Javadekar rightly bemoaned the freedom of expression sins of the Congress during Emergency. The Justice Shah Commission said the likes of Shukla exercised power "like a medieval despot." But clamping down on the press was not entirely politically suicidal for Shukla. That same Shukla later found a home with VP Singh, Chandrasekhar and the BJP proving his resume bothered few political parties.

Javadekar wins hurrahs for making the right noises at venues like the Leadership Summit at Goafest 2014:

There has to be an absolute freedom. Assurance of complete freedom to the media is important in new India. The right to criticism is your right. Only when that freedom is nurtured, can we say what we have achieved as a democratic nation.

Since then he has gone a step further. When asked by Karan Thapar whether India could move towards a future where the I&B ministry "ceases to exist", Javadekar said"Philosophically or ideologically I'd be willing to do that."

Brave words. But will he find many takers among the powers that be?

Government's instinct is to consolidate power not to give it up. While Javadekar might talk about the "right to criticism" it does not mean anyone in the government will rush to demand that cases against those students lampooning the prime minister in their college magazine be dropped. Freedom of expression gets plenty of lip service but few politicians have any incentive to walk the talk. It's not that the PMO is ordering crackdowns on students drawing up offensive crossword puzzles. It might well be that policemen and local activists trying to curry favour with the new masters in Delhi are over zealous in their crackdown.

But for the PMO it is a missed opportunity writes Thapar in the Hindustan Times:

I would have expected Mr Modi to immediately distance himself from the Kerala police action, criticise the highhanded arrests and demand the cases be dropped. Once again, that would also have been the politically astute response. But all we got was silence.

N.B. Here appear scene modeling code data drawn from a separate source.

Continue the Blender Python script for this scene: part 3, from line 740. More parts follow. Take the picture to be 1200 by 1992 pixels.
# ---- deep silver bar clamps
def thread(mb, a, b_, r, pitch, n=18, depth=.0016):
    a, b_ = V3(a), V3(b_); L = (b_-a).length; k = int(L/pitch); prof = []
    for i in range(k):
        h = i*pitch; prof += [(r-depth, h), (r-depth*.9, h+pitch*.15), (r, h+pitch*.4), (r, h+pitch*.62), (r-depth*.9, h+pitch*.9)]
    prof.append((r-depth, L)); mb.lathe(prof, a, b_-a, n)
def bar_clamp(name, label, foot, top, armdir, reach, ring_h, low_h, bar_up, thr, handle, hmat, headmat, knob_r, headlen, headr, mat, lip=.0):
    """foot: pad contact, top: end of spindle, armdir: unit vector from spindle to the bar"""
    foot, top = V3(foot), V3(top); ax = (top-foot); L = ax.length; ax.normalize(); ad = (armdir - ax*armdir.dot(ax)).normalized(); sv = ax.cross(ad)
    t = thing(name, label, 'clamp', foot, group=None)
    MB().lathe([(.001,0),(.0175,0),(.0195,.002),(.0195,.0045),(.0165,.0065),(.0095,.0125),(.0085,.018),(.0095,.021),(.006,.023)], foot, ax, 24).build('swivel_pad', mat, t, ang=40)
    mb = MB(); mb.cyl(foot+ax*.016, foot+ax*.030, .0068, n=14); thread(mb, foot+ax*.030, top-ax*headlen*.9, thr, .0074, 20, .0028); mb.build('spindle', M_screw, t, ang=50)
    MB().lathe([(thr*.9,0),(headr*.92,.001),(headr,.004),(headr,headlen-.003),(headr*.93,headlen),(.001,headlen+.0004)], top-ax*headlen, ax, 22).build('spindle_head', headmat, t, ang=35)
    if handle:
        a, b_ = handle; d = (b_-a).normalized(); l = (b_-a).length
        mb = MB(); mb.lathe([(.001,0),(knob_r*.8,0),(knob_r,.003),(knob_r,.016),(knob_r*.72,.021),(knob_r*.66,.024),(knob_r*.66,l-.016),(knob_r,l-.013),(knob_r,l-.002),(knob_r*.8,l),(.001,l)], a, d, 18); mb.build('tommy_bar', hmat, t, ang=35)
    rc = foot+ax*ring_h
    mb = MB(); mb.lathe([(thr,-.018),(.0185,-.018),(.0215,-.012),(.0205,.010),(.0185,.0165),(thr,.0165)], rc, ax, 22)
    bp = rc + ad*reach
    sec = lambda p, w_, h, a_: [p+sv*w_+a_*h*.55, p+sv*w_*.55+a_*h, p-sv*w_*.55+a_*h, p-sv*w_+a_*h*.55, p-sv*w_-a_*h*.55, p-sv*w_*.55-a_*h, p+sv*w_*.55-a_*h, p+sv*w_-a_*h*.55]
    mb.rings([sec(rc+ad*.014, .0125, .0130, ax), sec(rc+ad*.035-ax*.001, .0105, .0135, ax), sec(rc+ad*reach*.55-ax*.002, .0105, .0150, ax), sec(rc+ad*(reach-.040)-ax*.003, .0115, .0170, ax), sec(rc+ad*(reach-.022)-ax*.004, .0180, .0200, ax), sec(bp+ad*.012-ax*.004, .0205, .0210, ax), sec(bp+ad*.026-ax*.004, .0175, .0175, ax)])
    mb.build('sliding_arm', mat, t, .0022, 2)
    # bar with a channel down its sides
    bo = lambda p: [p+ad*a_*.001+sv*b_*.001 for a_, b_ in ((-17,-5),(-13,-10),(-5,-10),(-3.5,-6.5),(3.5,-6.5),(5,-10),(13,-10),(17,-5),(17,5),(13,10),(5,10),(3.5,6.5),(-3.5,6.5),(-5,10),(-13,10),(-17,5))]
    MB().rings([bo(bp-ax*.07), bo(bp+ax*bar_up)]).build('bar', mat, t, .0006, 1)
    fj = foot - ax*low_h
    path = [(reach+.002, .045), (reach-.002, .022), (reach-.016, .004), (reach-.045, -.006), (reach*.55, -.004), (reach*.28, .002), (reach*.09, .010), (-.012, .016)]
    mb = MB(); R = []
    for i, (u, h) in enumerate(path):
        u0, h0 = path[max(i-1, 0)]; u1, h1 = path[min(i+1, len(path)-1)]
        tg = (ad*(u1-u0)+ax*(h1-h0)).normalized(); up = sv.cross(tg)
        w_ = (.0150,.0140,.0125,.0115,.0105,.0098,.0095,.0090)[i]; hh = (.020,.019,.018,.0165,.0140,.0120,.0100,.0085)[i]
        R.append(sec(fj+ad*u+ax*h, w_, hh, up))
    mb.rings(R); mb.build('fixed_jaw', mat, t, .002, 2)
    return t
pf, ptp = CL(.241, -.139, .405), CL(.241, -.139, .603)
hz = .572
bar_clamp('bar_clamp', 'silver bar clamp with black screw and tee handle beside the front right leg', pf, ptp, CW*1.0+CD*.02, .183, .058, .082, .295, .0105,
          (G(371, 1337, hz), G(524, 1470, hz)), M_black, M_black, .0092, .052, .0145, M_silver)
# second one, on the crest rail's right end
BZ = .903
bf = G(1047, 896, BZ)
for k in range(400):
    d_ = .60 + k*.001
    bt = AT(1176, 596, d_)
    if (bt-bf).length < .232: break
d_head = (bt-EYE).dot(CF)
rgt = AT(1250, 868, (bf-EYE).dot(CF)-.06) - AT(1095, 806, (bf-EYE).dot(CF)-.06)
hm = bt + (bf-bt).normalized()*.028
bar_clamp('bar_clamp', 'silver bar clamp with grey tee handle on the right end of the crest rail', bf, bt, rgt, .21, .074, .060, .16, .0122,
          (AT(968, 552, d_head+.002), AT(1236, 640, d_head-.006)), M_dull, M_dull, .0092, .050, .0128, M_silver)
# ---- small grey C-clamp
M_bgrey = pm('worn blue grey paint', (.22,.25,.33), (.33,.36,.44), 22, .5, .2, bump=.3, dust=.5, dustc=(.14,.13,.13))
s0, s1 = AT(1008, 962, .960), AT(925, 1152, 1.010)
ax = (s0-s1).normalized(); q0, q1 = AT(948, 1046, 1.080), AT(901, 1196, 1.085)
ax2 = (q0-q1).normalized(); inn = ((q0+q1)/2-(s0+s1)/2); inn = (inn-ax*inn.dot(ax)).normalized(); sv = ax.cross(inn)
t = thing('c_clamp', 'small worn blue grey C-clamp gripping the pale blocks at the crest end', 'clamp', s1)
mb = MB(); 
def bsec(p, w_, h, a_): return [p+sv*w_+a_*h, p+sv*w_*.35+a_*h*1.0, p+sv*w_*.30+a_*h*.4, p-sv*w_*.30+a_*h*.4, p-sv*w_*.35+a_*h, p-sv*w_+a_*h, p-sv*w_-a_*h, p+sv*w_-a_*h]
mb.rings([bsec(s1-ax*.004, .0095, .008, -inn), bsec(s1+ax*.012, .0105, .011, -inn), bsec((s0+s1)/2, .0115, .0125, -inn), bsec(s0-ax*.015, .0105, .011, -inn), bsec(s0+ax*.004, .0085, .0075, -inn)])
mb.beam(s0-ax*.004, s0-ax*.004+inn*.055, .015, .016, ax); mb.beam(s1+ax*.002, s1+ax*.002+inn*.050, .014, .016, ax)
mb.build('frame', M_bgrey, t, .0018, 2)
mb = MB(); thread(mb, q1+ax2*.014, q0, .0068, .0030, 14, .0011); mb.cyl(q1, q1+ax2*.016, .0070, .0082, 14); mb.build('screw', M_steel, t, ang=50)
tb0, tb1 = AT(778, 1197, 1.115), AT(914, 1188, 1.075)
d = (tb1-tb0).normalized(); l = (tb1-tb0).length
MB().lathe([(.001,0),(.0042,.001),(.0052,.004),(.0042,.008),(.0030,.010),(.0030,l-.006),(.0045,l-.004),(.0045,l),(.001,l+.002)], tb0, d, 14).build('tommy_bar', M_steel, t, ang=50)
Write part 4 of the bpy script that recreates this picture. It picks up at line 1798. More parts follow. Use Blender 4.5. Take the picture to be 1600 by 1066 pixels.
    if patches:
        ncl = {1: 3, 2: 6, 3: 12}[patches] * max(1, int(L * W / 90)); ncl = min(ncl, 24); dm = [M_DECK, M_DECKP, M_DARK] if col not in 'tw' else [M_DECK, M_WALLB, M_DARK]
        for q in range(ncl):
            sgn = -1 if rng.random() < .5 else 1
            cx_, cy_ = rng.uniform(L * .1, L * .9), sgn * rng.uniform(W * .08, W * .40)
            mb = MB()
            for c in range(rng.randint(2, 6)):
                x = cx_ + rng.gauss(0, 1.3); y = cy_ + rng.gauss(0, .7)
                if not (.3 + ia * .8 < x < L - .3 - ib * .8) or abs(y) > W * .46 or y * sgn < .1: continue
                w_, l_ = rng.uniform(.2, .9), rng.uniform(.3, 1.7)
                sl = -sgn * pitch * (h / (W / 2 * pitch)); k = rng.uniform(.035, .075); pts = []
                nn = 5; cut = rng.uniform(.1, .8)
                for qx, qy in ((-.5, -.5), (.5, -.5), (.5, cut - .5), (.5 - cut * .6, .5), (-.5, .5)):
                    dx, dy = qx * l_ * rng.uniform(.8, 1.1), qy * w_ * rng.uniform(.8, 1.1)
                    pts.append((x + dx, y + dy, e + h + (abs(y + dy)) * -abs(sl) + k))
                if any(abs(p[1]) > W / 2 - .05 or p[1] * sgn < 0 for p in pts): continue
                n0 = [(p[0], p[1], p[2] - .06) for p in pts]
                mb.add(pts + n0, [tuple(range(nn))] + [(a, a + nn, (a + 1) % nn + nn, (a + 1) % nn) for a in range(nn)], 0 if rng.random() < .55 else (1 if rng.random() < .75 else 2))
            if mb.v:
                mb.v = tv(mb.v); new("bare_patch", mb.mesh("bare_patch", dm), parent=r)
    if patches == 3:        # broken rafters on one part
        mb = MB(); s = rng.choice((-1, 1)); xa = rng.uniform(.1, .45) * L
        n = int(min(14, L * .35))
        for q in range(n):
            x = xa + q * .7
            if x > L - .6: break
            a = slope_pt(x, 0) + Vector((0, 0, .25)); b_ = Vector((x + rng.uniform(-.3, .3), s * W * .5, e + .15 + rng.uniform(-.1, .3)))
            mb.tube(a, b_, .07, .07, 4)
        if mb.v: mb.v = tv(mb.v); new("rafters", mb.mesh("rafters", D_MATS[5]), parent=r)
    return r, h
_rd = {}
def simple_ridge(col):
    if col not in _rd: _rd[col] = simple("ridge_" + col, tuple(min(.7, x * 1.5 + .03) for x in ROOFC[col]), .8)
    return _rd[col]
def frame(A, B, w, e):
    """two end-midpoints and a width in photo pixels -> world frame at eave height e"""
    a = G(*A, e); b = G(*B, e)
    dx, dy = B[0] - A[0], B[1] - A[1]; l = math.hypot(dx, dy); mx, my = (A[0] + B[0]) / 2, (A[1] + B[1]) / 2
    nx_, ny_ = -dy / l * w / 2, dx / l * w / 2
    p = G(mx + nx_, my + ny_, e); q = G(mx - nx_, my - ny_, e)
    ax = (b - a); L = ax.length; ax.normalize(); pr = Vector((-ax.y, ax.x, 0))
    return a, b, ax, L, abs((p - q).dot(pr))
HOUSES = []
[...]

One word from the PMO could have sent a clear message and prevented another unnecessary hullabaloo from erupting again. But few politicians want to go out of their way to do that in practice even if the I&B minister says the right things in the abstract.

Swaminathan S. Anklesaria Aiyar takes Javadekar at his word and asks that he "go down in history as the man who prepared India for a future without the Ministry of Information and Broadcasting".